## [Requirements]
Extract exactly the run of lines starting at the line that holds "Generate a Blender" and ending at the line that holds "HALL_COL = (1.0, 0.885, 0.72); HALL_STR = 60", both included.
---
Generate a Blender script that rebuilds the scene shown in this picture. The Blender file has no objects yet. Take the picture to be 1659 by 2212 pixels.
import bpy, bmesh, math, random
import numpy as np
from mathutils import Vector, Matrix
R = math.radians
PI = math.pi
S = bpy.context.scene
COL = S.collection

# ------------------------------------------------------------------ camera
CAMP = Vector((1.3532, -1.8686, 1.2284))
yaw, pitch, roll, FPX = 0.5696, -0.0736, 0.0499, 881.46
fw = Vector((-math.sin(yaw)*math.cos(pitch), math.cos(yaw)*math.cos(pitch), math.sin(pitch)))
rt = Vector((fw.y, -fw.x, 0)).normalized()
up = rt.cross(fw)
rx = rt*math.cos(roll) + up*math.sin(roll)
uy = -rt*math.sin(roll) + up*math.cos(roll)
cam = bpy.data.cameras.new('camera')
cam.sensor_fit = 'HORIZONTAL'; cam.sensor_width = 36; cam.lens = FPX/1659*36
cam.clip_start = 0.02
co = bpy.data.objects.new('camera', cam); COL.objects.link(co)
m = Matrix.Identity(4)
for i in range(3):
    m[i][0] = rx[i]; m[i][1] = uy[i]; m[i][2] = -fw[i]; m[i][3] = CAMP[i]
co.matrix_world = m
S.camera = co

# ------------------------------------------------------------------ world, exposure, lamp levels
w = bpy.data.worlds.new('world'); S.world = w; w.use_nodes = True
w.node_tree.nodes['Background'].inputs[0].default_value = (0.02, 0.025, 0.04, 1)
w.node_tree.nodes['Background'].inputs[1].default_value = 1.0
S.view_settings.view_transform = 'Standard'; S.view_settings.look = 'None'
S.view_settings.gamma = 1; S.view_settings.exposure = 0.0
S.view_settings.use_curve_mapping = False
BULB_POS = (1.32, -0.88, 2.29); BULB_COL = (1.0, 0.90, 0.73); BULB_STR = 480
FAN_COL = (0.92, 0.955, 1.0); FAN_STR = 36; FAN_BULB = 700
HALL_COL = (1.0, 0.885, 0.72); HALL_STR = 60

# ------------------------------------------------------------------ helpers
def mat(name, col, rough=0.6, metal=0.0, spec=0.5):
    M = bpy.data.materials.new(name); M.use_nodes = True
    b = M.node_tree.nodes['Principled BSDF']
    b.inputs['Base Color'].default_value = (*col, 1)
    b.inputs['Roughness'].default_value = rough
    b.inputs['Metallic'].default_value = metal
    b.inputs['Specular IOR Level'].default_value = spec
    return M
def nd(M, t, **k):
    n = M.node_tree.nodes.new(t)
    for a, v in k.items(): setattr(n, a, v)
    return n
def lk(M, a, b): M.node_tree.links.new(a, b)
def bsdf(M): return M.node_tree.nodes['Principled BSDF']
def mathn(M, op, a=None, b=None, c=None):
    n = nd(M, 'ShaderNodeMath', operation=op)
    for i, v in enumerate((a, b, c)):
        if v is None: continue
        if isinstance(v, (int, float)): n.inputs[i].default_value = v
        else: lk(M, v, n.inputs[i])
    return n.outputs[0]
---
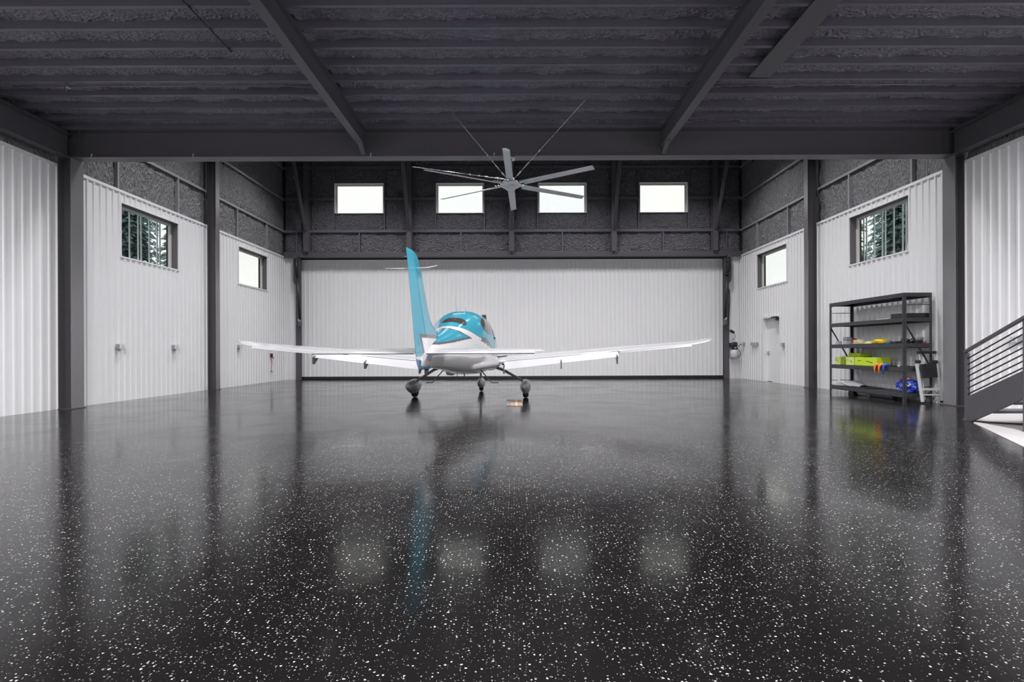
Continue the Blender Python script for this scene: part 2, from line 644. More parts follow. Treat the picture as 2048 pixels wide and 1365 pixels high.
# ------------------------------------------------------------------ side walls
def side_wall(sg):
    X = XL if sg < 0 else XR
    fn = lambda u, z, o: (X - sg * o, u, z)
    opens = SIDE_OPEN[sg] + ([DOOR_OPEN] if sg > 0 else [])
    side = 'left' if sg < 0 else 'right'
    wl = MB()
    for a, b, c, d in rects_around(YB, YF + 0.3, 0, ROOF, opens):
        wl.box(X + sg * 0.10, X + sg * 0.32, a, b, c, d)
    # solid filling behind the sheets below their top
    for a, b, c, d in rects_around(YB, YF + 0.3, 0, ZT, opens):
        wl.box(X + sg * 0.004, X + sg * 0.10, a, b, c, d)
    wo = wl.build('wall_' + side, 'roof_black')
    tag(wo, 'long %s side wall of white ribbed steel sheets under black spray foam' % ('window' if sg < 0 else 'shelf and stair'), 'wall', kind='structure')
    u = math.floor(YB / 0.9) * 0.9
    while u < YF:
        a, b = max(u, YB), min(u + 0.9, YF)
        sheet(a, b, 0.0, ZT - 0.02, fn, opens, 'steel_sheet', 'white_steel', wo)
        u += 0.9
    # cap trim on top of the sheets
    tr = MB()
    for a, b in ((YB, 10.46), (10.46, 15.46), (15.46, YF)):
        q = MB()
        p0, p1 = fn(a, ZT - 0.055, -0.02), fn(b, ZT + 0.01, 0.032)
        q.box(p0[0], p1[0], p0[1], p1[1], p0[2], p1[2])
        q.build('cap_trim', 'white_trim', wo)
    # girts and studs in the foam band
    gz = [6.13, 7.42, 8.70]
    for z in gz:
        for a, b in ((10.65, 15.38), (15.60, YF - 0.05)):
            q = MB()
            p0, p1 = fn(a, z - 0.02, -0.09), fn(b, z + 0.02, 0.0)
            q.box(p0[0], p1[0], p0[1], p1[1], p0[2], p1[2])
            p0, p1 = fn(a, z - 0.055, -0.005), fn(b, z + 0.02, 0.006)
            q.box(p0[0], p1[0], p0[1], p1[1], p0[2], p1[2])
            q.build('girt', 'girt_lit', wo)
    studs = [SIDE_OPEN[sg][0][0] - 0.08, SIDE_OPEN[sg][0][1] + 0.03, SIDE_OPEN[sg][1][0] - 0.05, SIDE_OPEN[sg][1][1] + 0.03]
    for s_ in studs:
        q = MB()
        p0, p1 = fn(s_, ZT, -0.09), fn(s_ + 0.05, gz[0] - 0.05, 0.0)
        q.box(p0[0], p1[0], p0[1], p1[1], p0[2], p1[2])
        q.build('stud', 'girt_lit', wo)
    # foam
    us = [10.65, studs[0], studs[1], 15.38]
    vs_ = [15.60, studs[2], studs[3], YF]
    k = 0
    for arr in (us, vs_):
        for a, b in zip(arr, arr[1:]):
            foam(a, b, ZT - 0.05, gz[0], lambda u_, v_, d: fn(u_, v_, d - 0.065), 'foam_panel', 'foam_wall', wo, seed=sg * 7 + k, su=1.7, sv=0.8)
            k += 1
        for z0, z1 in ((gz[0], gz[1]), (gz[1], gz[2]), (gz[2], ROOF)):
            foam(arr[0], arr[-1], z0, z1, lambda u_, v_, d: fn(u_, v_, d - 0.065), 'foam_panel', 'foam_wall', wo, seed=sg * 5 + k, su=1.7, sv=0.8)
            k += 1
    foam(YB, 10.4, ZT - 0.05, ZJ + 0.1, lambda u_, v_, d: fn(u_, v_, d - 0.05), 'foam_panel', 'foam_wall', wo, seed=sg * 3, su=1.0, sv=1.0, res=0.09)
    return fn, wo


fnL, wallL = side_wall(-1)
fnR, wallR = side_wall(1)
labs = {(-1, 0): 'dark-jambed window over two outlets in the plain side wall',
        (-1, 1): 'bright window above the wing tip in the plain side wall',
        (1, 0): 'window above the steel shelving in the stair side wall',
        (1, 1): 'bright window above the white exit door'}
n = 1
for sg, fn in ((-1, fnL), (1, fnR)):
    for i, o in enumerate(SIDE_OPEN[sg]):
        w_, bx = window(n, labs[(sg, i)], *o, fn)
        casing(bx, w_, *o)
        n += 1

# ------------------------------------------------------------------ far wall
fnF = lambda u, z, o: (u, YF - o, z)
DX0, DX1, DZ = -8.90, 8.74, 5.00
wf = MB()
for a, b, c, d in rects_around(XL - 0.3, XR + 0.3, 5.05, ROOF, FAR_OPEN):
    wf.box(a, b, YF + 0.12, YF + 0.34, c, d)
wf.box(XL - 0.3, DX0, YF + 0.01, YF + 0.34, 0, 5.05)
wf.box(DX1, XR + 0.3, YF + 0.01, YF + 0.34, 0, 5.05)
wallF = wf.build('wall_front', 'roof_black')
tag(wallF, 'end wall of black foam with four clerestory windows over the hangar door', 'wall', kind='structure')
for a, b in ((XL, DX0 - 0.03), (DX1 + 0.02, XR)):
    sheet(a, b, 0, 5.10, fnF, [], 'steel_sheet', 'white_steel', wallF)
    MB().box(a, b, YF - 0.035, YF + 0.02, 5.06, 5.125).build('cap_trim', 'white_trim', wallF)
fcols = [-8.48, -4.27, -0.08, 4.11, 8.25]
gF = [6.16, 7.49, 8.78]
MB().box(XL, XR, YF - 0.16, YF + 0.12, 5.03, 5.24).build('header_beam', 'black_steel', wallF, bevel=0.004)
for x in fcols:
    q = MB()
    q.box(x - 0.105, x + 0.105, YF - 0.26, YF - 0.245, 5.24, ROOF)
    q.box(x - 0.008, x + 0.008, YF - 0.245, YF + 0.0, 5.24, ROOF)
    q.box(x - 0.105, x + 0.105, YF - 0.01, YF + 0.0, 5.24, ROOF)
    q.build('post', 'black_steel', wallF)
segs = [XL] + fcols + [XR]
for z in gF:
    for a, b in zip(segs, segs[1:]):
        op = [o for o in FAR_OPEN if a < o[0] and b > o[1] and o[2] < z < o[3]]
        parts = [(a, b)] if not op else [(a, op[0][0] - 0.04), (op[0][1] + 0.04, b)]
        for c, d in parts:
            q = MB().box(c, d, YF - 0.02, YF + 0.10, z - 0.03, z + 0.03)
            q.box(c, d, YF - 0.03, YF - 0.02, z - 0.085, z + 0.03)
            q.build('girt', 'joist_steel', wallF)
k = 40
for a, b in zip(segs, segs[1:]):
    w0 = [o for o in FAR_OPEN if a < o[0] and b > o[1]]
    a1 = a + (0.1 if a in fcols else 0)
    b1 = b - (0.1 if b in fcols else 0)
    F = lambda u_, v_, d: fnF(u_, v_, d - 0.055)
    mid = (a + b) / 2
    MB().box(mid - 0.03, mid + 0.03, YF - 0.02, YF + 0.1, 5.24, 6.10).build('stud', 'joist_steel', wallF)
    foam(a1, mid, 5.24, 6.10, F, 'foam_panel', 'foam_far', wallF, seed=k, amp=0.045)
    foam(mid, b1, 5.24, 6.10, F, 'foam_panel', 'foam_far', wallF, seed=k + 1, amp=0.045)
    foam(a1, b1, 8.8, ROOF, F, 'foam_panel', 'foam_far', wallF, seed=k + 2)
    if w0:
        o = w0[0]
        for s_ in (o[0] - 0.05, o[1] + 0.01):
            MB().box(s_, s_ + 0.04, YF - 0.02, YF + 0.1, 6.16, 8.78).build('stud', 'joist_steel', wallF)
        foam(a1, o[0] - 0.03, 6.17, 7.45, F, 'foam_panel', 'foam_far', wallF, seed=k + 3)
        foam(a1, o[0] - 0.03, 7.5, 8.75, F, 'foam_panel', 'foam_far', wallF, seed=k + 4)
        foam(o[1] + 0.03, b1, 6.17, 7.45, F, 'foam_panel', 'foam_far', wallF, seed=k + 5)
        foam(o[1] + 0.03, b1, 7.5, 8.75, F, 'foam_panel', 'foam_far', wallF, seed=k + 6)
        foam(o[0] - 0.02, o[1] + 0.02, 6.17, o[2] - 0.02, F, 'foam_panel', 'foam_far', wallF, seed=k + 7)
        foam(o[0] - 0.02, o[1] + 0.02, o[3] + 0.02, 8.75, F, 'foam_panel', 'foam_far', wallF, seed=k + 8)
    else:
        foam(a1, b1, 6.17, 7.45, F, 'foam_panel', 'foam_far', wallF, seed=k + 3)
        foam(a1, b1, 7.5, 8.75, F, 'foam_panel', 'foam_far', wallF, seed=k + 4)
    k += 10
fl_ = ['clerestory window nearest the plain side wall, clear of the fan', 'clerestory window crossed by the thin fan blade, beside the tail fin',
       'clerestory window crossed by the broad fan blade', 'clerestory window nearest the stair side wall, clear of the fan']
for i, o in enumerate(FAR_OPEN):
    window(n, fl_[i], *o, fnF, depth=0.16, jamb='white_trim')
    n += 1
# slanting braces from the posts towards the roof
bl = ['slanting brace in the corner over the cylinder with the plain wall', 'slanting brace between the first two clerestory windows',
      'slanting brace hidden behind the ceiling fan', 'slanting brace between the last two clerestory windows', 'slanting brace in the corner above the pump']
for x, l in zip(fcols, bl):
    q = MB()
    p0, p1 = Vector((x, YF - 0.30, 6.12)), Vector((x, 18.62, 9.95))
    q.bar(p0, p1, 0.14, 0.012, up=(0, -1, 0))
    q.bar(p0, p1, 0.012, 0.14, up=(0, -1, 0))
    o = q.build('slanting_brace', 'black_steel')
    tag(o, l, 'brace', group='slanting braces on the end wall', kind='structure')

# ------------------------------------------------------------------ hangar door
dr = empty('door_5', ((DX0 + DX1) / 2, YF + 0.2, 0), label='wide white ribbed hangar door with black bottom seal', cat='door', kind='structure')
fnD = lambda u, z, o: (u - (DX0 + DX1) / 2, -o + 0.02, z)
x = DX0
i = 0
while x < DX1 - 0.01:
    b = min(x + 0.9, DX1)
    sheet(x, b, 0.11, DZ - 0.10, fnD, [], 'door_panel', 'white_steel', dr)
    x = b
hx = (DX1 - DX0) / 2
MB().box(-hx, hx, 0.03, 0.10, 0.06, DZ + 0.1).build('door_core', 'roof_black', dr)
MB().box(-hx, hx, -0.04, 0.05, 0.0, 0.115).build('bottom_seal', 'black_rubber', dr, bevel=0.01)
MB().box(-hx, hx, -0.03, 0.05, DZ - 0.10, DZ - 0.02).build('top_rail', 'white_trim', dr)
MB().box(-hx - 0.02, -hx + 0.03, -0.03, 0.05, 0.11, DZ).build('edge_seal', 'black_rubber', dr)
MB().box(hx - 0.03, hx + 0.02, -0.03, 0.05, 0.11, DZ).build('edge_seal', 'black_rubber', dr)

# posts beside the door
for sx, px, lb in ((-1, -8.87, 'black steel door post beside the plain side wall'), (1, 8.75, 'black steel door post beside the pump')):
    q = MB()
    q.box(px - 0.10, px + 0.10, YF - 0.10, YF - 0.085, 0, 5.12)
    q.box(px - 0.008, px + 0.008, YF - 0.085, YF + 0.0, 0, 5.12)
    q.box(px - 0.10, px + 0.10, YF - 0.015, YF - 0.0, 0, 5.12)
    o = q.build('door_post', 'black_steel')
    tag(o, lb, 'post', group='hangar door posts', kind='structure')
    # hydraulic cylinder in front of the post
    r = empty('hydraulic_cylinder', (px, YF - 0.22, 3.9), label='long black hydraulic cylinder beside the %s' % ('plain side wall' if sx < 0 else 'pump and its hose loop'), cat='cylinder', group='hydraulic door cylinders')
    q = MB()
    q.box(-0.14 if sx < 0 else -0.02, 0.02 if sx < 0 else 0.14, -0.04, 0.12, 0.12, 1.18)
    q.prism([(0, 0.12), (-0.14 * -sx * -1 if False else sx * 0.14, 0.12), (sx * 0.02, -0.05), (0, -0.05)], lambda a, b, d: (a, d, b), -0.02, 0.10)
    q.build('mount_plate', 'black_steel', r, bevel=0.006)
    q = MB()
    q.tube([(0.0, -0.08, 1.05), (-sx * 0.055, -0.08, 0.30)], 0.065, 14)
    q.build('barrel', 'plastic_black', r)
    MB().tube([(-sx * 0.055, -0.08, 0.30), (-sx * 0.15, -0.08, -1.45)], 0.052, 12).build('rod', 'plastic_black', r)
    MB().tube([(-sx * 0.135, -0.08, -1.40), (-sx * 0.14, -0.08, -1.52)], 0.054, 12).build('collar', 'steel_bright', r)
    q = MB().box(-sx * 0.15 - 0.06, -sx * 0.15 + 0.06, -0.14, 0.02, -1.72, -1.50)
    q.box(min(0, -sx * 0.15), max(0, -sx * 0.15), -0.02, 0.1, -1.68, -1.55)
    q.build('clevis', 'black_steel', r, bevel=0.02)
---
## [Result]
Generate a Blender script that rebuilds the scene shown in this picture. The Blender file has no objects yet. Take the picture to be 1659 by 2212 pixels.
import bpy, bmesh, math, random
import numpy as np
from mathutils import Vector, Matrix
R = math.radians
PI = math.pi
S = bpy.context.scene
COL = S.collection

# ------------------------------------------------------------------ camera
CAMP = Vector((1.3532, -1.8686, 1.2284))
yaw, pitch, roll, FPX = 0.5696, -0.0736, 0.0499, 881.46
fw = Vector((-math.sin(yaw)*math.cos(pitch), math.cos(yaw)*math.cos(pitch), math.sin(pitch)))
rt = Vector((fw.y, -fw.x, 0)).normalized()
up = rt.cross(fw)
rx = rt*math.cos(roll) + up*math.sin(roll)
uy = -rt*math.sin(roll) + up*math.cos(roll)
cam = bpy.data.cameras.new('camera')
cam.sensor_fit = 'HORIZONTAL'; cam.sensor_width = 36; cam.lens = FPX/1659*36
cam.clip_start = 0.02
co = bpy.data.objects.new('camera', cam); COL.objects.link(co)
m = Matrix.Identity(4)
for i in range(3):
    m[i][0] = rx[i]; m[i][1] = uy[i]; m[i][2] = -fw[i]; m[i][3] = CAMP[i]
co.matrix_world = m
S.camera = co

# ------------------------------------------------------------------ world, exposure, lamp levels
w = bpy.data.worlds.new('world'); S.world = w; w.use_nodes = True
w.node_tree.nodes['Background'].inputs[0].default_value = (0.02, 0.025, 0.04, 1)
w.node_tree.nodes['Background'].inputs[1].default_value = 1.0
S.view_settings.view_transform = 'Standard'; S.view_settings.look = 'None'
S.view_settings.gamma = 1; S.view_settings.exposure = 0.0
S.view_settings.use_curve_mapping = False
BULB_POS = (1.32, -0.88, 2.29); BULB_COL = (1.0, 0.90, 0.73); BULB_STR = 480
FAN_COL = (0.92, 0.955, 1.0); FAN_STR = 36; FAN_BULB = 700
HALL_COL = (1.0, 0.885, 0.72); HALL_STR = 60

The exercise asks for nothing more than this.